Faced with limited options, it might be considered a satisfactory, if not a good solution, for Washington DC to be able to come to an agreement with the ‘good’ Taliban assuming that: they exist, they are less fundamentalist and they are therefore more benign than other parts of the Taliban. The war in Afghanistan was not just against the Taliban and the Al Qaeda but against the medieval obscurantism that they represent. Today, one discerns dialogue in the west that seems to suggest that the Taliban are not such bad fellows after all; they have a regional (i.e. Afghan nationalist) approach and are merely fighting against foreign occupation. The implication is that once this cause disappears then the Taliban angst will disappear and Afghanistan can be left to them. This is a dangerous rationalisation and does not take into account Pakistani ambitions, the Taliban/Al Qaeda combine or the criminal narcotics-warlord nexus. Accepting this deal is accepting the mindset and the short route to rapid Islamisation of the region and beyond.
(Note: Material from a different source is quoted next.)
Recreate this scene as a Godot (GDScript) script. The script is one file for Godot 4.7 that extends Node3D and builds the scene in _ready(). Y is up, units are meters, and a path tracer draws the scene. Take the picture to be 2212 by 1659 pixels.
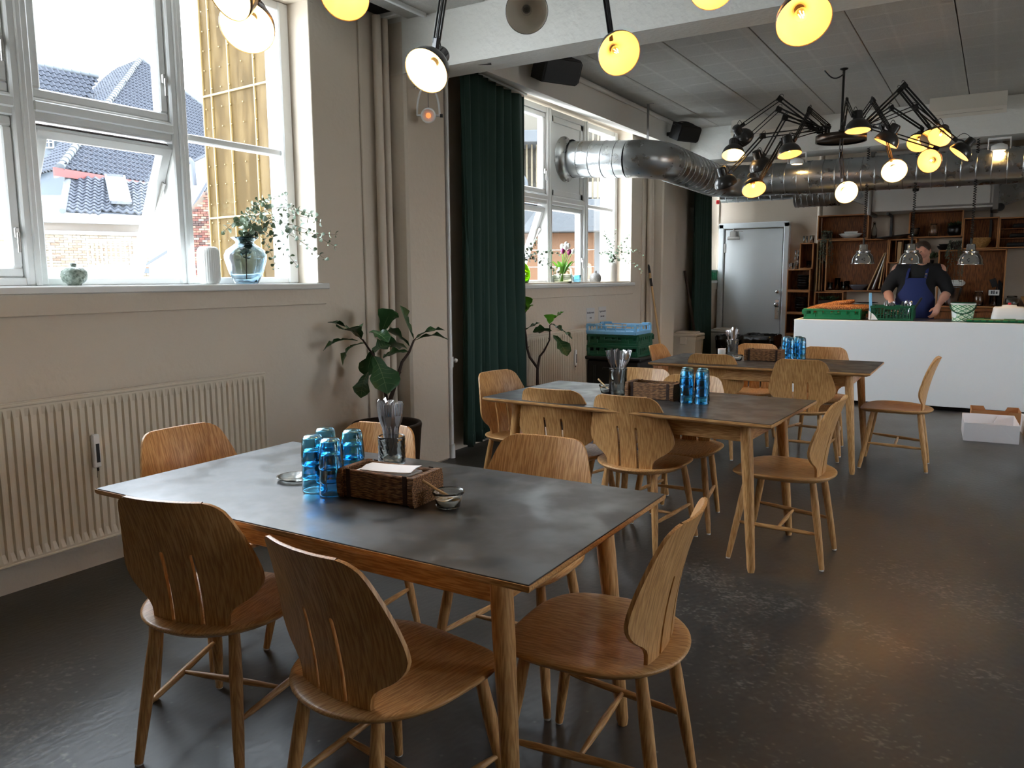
extends Node3D
# A canteen: window wall on the left (x = -3.73), tables down the room (towards -z), serving counter and shelves at the far end.

const WX := -3.727            # inner face of the window wall
const BACK := -12.2           # inner face of the far wall
const OAKS := ["oak_x", "oak_y", "oak_z"]
var M := {}
var used := {}
var rng := RandomNumberGenerator.new()


# ---------------------------------------------------------------- geometry
class G:
	var st := SurfaceTool.new()
	var group := 1
	func _init() -> void:
		st.begin(Mesh.PRIMITIVE_TRIANGLES)
		st.set_smooth_group(-1)
	func flat() -> void:
		st.set_smooth_group(-1)
	func smooth() -> void:
		group += 1
		st.set_smooth_group(group)
	func v(p: Vector3, uv := Vector2.ZERO) -> void:
		st.set_uv(uv)
		st.add_vertex(p)
	func tri(a: Vector3, b: Vector3, c: Vector3) -> void:
		v(a); v(b); v(c)
	func quad(a: Vector3, b: Vector3, c: Vector3, d: Vector3) -> void:   # clockwise seen from its front
		v(a, Vector2(0, 0)); v(b, Vector2(1, 0)); v(c, Vector2(1, 1))
		v(a, Vector2(0, 0)); v(c, Vector2(1, 1)); v(d, Vector2(0, 1))
	func box(c: Vector3, s: Vector3, bevel := 0.0, b := Basis.IDENTITY) -> G:
		flat()
		var h := s * 0.5
		var e := minf(bevel, minf(h.x, minf(h.y, h.z)) * 0.95)
		if e <= 0.0:
			for ax in 3:
				for sg in [-1.0, 1.0]:
					var n := Vector3.ZERO; n[ax] = sg
					var u := Vector3.ZERO; u[(ax + 1) % 3] = 1.0
					var w := Vector3.ZERO; w[(ax + 2) % 3] = 1.0
					_face(c, b, h, n, u, w, sg, 0.0)
			return self
		for ax in 3:
			for sg in [-1.0, 1.0]:
				var n := Vector3.ZERO; n[ax] = sg
				var u := Vector3.ZERO; u[(ax + 1) % 3] = 1.0
				var w := Vector3.ZERO; w[(ax + 2) % 3] = 1.0
				_face(c, b, h, n, u, w, sg, e)
		for ax in 3:
			var i := (ax + 1) % 3
			var j := (ax + 2) % 3
			for si in [-1.0, 1.0]:
				for sj in [-1.0, 1.0]:
					var p: Array[Vector3] = []
					for q in [[0.0, e, 1.0], [0.0, e, -1.0], [e, 0.0, -1.0], [e, 0.0, 1.0]]:
						var t := Vector3.ZERO
						t[i] = si * (h[i] - q[0]); t[j] = sj * (h[j] - q[1]); t[ax] = q[2] * (h[ax] - e)
						p.append(c + b * t)
					if si * sj > 0.0: quad(p[0], p[3], p[2], p[1])
					else: quad(p[0], p[1], p[2], p[3])
		for sx in [-1.0, 1.0]:
			for sy in [-1.0, 1.0]:
				for sz in [-1.0, 1.0]:
					var p0 := c + b * Vector3(sx * h.x, sy * (h.y - e), sz * (h.z - e))
					var p1 := c + b * Vector3(sx * (h.x - e), sy * h.y, sz * (h.z - e))
					var p2 := c + b * Vector3(sx * (h.x - e), sy * (h.y - e), sz * h.z)
					if sx * sy * sz > 0.0: tri(p0, p2, p1)
					else: tri(p0, p1, p2)
		return self
	func _face(c: Vector3, b: Basis, h: Vector3, n: Vector3, u: Vector3, w: Vector3, sg: float, e: float) -> void:
		var hu := u * (h.dot(u) - e)
		var hw := w * (h.dot(w) - e)
		var o := n * h.abs().dot(n.abs())
		if sg > 0.0: quad(c + b * (o - hu - hw), c + b * (o - hu + hw), c + b * (o + hu + hw), c + b * (o + hu - hw))
		else: quad(c + b * (o - hu - hw), c + b * (o + hu - hw), c + b * (o + hu + hw), c + b * (o - hu + hw))
	func grid(rows: Array, closed := false, flip := false) -> G:     # rows of Vector3; smooth
		smooth()
		var nr := rows.size()
		for r in nr - 1:
			var a: PackedVector3Array = rows[r]
			var b: PackedVector3Array = rows[r + 1]
			var n := a.size()
			var m := n if closed else n - 1
			for i in m:
				var j := (i + 1) % n
				var u0 := float(i) / m
				var u1 := float(i + 1) / m
				var v0 := float(r) / (nr - 1)
				var v1 := float(r + 1) / (nr - 1)
				if flip:
					v(a[i], Vector2(u0, v0)); v(b[j], Vector2(u1, v1)); v(a[j], Vector2(u1, v0))
					v(a[i], Vector2(u0, v0)); v(b[i], Vector2(u0, v1)); v(b[j], Vector2(u1, v1))
				else:
					v(a[i], Vector2(u0, v0)); v(a[j], Vector2(u1, v0)); v(b[j], Vector2(u1, v1))
					v(a[i], Vector2(u0, v0)); v(b[j], Vector2(u1, v1)); v(b[i], Vector2(u0, v1))
		return self
	func fan(ring: PackedVector3Array, c: Vector3, flip := false) -> void:
		flat()
		var n := ring.size()
		for i in n:
			if flip: tri(c, ring[(i + 1) % n], ring[i])
			else: tri(c, ring[i], ring[(i + 1) % n])
	func lathe(prof: Array, seg := 24, t := Transform3D.IDENTITY, ribs := 0, depth := 0.0) -> G:   # profile (r, y) going up the outside; ends at r = 0 are closed
		var rows := []
		for p in prof:
			var ring := PackedVector3Array()
			for i in seg:
				var an := TAU * i / seg
				var r: float = p.x
				if ribs > 0: r *= 1.0 + depth * cos(an * ribs)
				ring.append(t * Vector3(r * cos(an), p.y, r * sin(an)))
			rows.append(ring)
		grid(rows, true)
		return self
	func tube(pts: Array, rad, seg := 8, cap := true) -> G:
		var rows := []
		var n := pts.size()
		var up := Vector3.UP
		var d0: Vector3 = (pts[1] - pts[0]).normalized()
		if absf(d0.dot(up)) > 0.9: up = Vector3.RIGHT
		var side := d0.cross(up).normalized()
		for i in n:
			var d: Vector3 = (pts[mini(i + 1, n - 1)] - pts[maxi(i - 1, 0)]).normalized()
			side = (side - d * side.dot(d)).normalized()
			var bi := d.cross(side)
			var r: float = rad[i] if rad is Array else rad
			var ring := PackedVector3Array()
			for k in seg:
				var an := TAU * k / seg
				ring.append(pts[i] + (side * cos(an) + bi * sin(an)) * r)
			rows.append(ring)
		grid(rows, true, true)
		if cap:
			fan(rows[0], pts[0], false)
			fan(rows[n - 1], pts[n - 1], true)
		return self
	func ball(c: Vector3, r: Vector3, seg := 12, rings := 8) -> G:
		var rows := []
		for k in rings + 1:
			var a := PI * k / rings - PI / 2
			var ring := PackedVector3Array()
			for i in seg:
				var an := TAU * i / seg
				ring.append(c + Vector3(r.x * cos(a) * cos(an), r.y * sin(a), r.z * cos(a) * sin(an)))
			rows.append(ring)
		grid(rows, true)
		return self
	func prism(poly: PackedVector2Array, h: float, t := Transform3D.IDENTITY) -> G:   # polygon in the local xy plane, pulled along +z
		flat()
		var p := poly
		if not Geometry2D.is_polygon_clockwise(p): p.reverse()
		var ix := Geometry2D.triangulate_polygon(p)
		for k in range(0, ix.size(), 3):
			var a := p[ix[k]]
			var b := p[ix[k + 1]]
			var c := p[ix[k + 2]]
			if (b - a).cross(c - a) > 0.0:
				var q := b; b = c; c = q
			tri(t * Vector3(a.x, a.y, h), t * Vector3(b.x, b.y, h), t * Vector3(c.x, c.y, h))
			tri(t * Vector3(a.x, a.y, 0), t * Vector3(c.x, c.y, 0), t * Vector3(b.x, b.y, 0))
		var n := p.size()
		for i in n:
			var a := p[i]
			var b := p[(i + 1) % n]
			quad(t * Vector3(a.x, a.y, 0), t * Vector3(b.x, b.y, 0), t * Vector3(b.x, b.y, h), t * Vector3(a.x, a.y, h))
		return self
	func mesh() -> ArrayMesh:
		st.generate_normals()
		return st.commit()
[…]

A solution can be possible only if four aspects are seriously considered. Pakistan must be reined in and made to understand that it is less indispensible to US interests than it makes out. The US must accept that it can no longer determine the fate of other countries on its own and has to reach out to other neighbouring countries like Iran and others who have important stakes in the stability and independence of Afghanistan (i.e. Russia and India).  Additionally, the US has to use more of the stick and less of the carrot when dealing with Pakistan. The narcotics criminal warlord nexus must be severed. This cannot be done without adequate agricultural relief work and pacification of Kandahar, where the challenge is greatest. To deal with Afghanistan effectively, there has to be closer US and NATO engagement with Russia and separately with Iran, however unpalatable it might appear today. We must evaluate if there can be any agreement amongst all nations about non-interference in Afghanistan and whether will Pakistan continue to remain a considerable part of the problem.
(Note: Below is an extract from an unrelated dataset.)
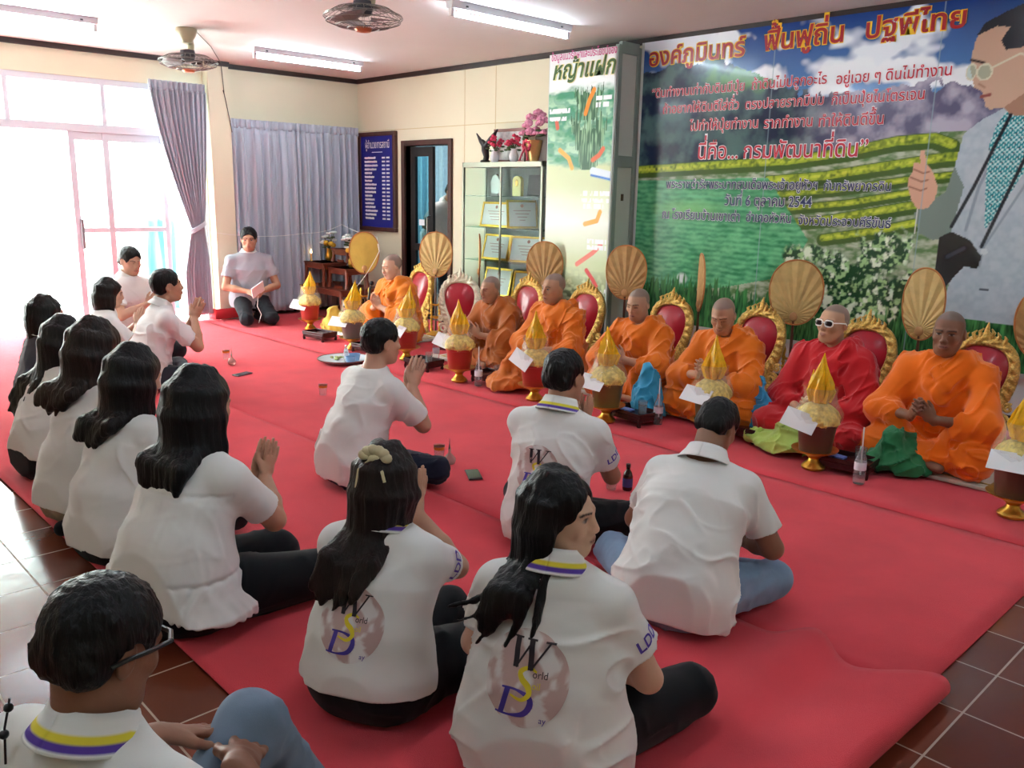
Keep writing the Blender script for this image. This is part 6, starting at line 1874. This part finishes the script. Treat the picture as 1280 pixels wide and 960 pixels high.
person('big woman in white gathered blouse praying at the near end of the row', at_head(253, 506), 108, 'f', lean=.11, head=(-6, 10), legs='tucked', leg_rot=-10, bulk=1.26, size=1.03, arms='wai', wai_h=.30, wai_y=.34, shirt=WH,
       shirt_kw=dict(peplum=True, sleeve=.72, hem=.07, thigh=1.2, fold=.004), trousers='#0b0b0f', hair='long', hair_kw=dict(length=.27, n=36, wide=1.02, arc=108, vee=.3), hair_col='#0b0a0b', skin='#b88a70', h=.0055)
person('woman with black hair in white blouse, second from the near end of the row', at_head(171, 471), 106, 'f', lean=.10, head=(-4, 14), legs='side', bulk=1.08, arms='wai', wai_h=.30, shirt=WH,
       shirt_kw=dict(sleeve=.7, hem=.05), trousers='#0b0c0f', socks='#15151a', hair='long', hair_kw=dict(length=.29, n=30, wide=1.0, arc=105, sway=-.03), hair_col='#0b0a0b', skin='#c39a82', h=.0065)
person('woman with brown hair in white blouse and beige skirt, third in the left row', at_head(122, 436), 106, 'f', size=1.06, lean=.10, head=(-6, 14), legs='tucked', bulk=1.05, arms='wai', wai_h=.30, shirt=WH,
       shirt_kw=dict(sleeve=.8, hem=.07), trousers='#8d7a66', hair='long', hair_kw=dict(length=.30, n=28, wide=1.02, arc=105, sway=-.05, fan=.05), hair_col='#241a16', skin='#c39a82', h=.0065)
person('woman with very long dark hair in white top and black trousers, farthest in the row', at_head(84, 425), 98, 'f', size=.94, lean=.10, head=(-6, 14), legs='tucked', bulk=1.12, arms='wai', wai_h=.30, shirt=WH,
       shirt_kw=dict(sleeve=.8, hem=.11, hips=1.1), trousers='#0a0a0d', hair='long', hair_kw=dict(length=.46, n=34, wide=1.02, arc=105, sway=-.07, fan=.08, flick=.05), hair_col='#15100f', skin='#c39a82', h=.0065)
person('child with dark bobbed hair sitting farthest to the left by the window', at_head(60, 393), 96, 'f', lean=.05, head=(-10, 6), legs='side', size=.92, arms='lap', shirt='#3a3b44',
       shirt_kw=dict(sleeve=.7, collar=False), trousers='#1a1b20', hair='bob', hair_kw=dict(length=.17, n=26, arc=110), hair_col='#14110f', skin='#c9a088', h=.008)
person('woman with a dark bob in a white blouse praying behind the man with a bracelet', at_head(138, 367), 84, 'f', size=.90, lean=.10, head=(-10, 10), legs='tucked', arms='wai', wai_h=.30, wai_y=.26, shirt='#ecebea',
       shirt_kw=dict(sleeve=.75), trousers='#0c0d10', hair='bob', hair_kw=dict(length=.18, n=28, arc=108), hair_col='#14110f', skin='#c99d84', h=.007)
IH = person('man with a bracelet in a white shirt praying near the tied curtain', at_head(209, 357), 82, lean=.12, head=(-2, -4), size=1.06, bulk=1.08, arms='wai', wai_h=.40, wai_y=.26, shirt='#eeeceb',
            shirt_kw=dict(sleeve=.74, loose=1.04, collar=False, hem=.03), trousers='#2f3138', skin='#c08f74', h=.006)
b = MB().tube([tuple(IH['WR'] + V3(.030*math.cos(a), .030*math.sin(a)*.9, -.012 + .012*math.sin(a))) for a in np.linspace(0, 2*PI, 20, endpoint=False)], .005, 6, True)
b.build('bracelet', mat('silver', '#c8c8c8', rough=.2, metal=1), IH['root'])
person('kneeling man in a white polo shirt with folded hands in front of the bright window', at_head(163, 326), 30, legs='kneel', seat=.24, lean=.06, head=(-18, 14), size=1.0, bulk=1.05, arms='clasp', wai_h=.26, wai_y=.24, shirt='#f0eeed',
       shirt_kw=dict(sleeve=.7, hem=.17, collar=False), trousers='#1c1d22', skin='#c99c82', h=.007, eyes=False)
II = person('man in a grey polo shirt kneeling in front of the closed curtain', ('head', lambda z: on_y(311, 299, 4.50), .012), -14, legs='kneel', seat=.25, lean=.03, head=(-16, 6), size=1.10, bulk=1.12, arms='lap', shirt='#9ea0a8',
            shirt_kw=dict(sleeve=.62, hem=.17, collar=False), trousers='#1b1c22', skin='#b08267', h=.007,
            arm_kw=dict(R=((.07, .26, .36), (-.5, .8, -.2), (-.5, -.2, -.6)), L=((-.07, .26, .36), (.5, .8, -.2), (.5, -.2, -.6))))
wp = II['root'].matrix_basis @ Matrix.Rotation(math.radians(-14 - 90), 4, 'Z').inverted() @ Vector((0, 0, 0)) if False else II['root'].location
fd = Vector((math.cos(math.radians(-14)), math.sin(math.radians(-14)), 0))
pp = empty('paper_pack', Vector(wp) + fd*.40 + Vector((0, 0, .395)), math.radians(-104 + 20), 'white packet of paper held by the kneeling man in grey', 'paper')
MB().box((0, 0, 0), (.17, .012, .15), M=Matrix.Rotation(.5, 3, 'Y') @ Matrix.Rotation(-.5, 3, 'X')).build('paper_sheets', paper, pp, smooth=False, bevel=.003)
MB().tube([(0, .0, -.07), (.03, .02, -.18), (-.01, .03, -.27), (.04, .05, -.36)], .004, 6).build('cord', mat('white_cotton', '#e8e4dc'), pp)
# near man at the bottom left
IO = person('short haired man wearing dark glasses, nearest the camera at the bottom left', at_head(130, 806), 112, lean=.06, head=(-4, 22), legs='cross', leg_list=[((.095, .02, 0), (.03, .41, .40), (.05, .62, .07), (.06, .76, .035)), ((-.095, .0, 0), (-.36, .24, .09), (-.03, .36, .055), (.08, .42, .045))], bulk=1.05, arms='lap', arm_kw=dict(R=((.13, .27, .43), (-.45, .8, -.25), (-.3, -.2, -.9)), L=((-.07, .27, .43), (.45, .8, -.25), (.2, -.3, -.9))), shirt='#e2e0dc',
            shirt_kw=dict(collar=True, hem=.03), trousers='#6f7f92', skin='#8a5d47', h=.0045, hair_kw=dict(thick=.012, nape=.022))
def eyewear(b):
    for sx in (-1, 1):
        b.tube([(sx*.072, .080, .020), (sx*.087, .03, .012), (sx*.090, -.02, .0), (sx*.082, -.045, -.014)], .0042, 8)
    b.tube([(-.072, .080, .020), (-.04, .105, .028), (0, .110, .028), (.04, .105, .028), (.072, .080, .020)], .005, 8)
head_item(IO, 'eyewear_strap', mat('black_plastic', '#131315', rough=.3), eyewear, 'dark glasses frame')
kb = MB()
bp_ = IO['N'] + V3(-.10, -.075, .01)
kb.tube([tuple(bp_ + V3(0, 0, .05)), tuple(bp_ + V3(-.004, -.012, .0)), tuple(bp_ + V3(.0, -.02, -.06))], .002, 6).ball(tuple(bp_ + V3(0, -.004, .035)), .008, 10, 8).ball(tuple(bp_ + V3(-.004, -.014, -.01)), .008, 10, 8)
kb.build('neck_cord', mat('black_plastic', '#131315'), IO['root'])

# person in the next room, seen through the doorway
person('person in a pale shirt bending over in the room behind the doorway', (-9.02, 7.15, 0), -5, legs='stand', seat=.90, lean=.28, nod=.05, head=(0, 30), arms='lap', shirt='#e0d5d0', shirt_kw=dict(sleeve=.7, hem=.78, collar=False), trousers='#23242a',
       skin='#b58a70', h=.01, arm_kw=dict(R=((.2, .45, .95), (.2, .8, -.5), (0, -.4, -.9)), L=((-.2, .45, .95), (-.2, .8, -.5), (0, -.4, -.9))))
Whatever happens in the next few years, it must be accepted that the nature of the region will change, perhaps forever. A stable Pakistan may have been able to exercise reasonable influence on a much weaker Afghanistan. However, Pakistan is itself in a mess of various kinds, where one hears increasingly intolerant and violent religiosity with ethno-political fissures. It is doubtful whether Pakistan would be able to either control or bring stability to the region.  Pakistan’s quest for strategic depth is more likely to end up as a strategic quagmire. What we are looking at is a very unstable and turbulent region.

Given that more troops cannot be committed, funds may be in short supply and that the discourse in the US and the West has changed, what are US options? How does one define ‘Mission Accomplished’ when all of the options are poor or even impossible?
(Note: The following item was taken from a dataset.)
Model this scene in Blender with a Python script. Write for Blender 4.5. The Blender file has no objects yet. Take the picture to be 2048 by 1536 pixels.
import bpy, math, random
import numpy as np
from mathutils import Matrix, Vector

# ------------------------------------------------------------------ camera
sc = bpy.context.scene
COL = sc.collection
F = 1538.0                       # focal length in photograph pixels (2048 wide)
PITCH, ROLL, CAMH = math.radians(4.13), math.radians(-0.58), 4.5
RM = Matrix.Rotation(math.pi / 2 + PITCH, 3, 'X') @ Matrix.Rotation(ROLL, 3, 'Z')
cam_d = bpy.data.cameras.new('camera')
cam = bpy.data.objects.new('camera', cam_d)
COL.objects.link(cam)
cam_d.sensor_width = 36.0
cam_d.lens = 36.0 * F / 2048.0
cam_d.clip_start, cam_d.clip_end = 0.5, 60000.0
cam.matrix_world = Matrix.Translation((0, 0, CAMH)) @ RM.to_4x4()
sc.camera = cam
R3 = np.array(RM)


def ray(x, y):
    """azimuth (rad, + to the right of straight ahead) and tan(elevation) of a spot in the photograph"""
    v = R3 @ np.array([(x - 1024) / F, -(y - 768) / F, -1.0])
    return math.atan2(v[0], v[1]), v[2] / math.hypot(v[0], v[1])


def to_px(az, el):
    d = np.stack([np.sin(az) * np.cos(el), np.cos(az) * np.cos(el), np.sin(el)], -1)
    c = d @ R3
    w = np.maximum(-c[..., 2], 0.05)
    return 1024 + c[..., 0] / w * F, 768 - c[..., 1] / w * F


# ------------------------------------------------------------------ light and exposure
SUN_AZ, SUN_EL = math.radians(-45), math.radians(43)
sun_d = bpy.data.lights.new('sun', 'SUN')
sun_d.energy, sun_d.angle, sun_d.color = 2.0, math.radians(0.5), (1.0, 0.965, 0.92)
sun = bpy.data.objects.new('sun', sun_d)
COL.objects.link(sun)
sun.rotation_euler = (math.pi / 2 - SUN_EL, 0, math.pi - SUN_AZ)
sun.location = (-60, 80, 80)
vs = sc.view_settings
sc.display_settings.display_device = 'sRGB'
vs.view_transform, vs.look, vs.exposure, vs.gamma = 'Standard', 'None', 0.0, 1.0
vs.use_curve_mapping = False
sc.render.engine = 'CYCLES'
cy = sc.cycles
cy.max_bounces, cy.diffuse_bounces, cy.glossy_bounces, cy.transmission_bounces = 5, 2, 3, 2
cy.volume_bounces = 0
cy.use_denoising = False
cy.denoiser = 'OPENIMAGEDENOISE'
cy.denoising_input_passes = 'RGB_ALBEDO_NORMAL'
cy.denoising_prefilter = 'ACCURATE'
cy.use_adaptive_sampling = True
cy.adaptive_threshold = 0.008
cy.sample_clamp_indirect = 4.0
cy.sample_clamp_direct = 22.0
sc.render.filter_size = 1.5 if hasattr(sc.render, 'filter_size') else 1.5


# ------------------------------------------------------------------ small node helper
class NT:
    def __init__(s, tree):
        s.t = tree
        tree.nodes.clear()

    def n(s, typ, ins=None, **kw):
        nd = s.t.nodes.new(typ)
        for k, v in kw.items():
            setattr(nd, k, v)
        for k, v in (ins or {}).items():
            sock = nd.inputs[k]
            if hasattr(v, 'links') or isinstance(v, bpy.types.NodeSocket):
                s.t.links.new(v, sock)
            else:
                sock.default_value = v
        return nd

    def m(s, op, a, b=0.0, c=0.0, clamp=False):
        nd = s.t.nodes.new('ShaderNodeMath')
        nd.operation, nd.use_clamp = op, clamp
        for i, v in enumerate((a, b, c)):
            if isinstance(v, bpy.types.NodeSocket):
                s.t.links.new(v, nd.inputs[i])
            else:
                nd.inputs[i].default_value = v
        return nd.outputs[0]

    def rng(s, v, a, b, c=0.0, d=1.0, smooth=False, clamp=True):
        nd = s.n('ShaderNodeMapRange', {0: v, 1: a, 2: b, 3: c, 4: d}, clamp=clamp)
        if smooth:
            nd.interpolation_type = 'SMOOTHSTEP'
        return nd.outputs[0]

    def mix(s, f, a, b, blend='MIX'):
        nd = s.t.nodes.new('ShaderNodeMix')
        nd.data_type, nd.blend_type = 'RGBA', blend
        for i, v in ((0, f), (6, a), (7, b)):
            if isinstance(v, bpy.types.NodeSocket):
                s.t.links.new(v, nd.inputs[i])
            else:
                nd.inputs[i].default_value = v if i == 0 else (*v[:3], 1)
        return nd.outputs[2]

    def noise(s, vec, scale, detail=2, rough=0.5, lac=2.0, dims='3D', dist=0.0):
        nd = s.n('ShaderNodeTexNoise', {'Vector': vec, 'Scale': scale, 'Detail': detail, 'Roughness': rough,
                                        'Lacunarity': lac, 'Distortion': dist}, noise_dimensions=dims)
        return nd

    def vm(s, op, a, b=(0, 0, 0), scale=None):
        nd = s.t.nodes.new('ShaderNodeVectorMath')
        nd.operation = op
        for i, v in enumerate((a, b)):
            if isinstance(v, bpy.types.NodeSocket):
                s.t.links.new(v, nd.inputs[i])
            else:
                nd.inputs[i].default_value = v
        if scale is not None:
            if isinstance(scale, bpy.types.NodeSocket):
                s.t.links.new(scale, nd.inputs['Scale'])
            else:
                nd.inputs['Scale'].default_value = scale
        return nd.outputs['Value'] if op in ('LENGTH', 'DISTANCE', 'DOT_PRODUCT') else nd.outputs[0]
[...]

Perhaps Vice President Joe Biden’s plan is effective:  withdrawal of ground forces substantially and then hunting Al Qaeda in Afghanistan and Pakistan using special forces, Predator missile attacks and other surgical tactics. Ambassador Robert Blackwill’s Plan B for Afghanistan is really an extension of this. He suggests a withdrawal of American forces substantially from the Pushtun south and east and a concentration of US forces in the north and northwest as bases for striking against targets. Blackwill’s plan leaves some sizeable forces in the region protecting American interests though it also means an admission that the war as presently configured is unwinnable. Within this plan is dialogue with the Taliban, reduction of US dependency on Pakistan and an informal coming into being of a Pushtun homeland. Both Biden and Blackwill realise that the essential problem is in Pakistan.

Any amount of readjustment or reevaluation of US policies and priorities in Afghanistan will not succeed unless there is a similar reevaluation of its policies and priorities in Pakistan.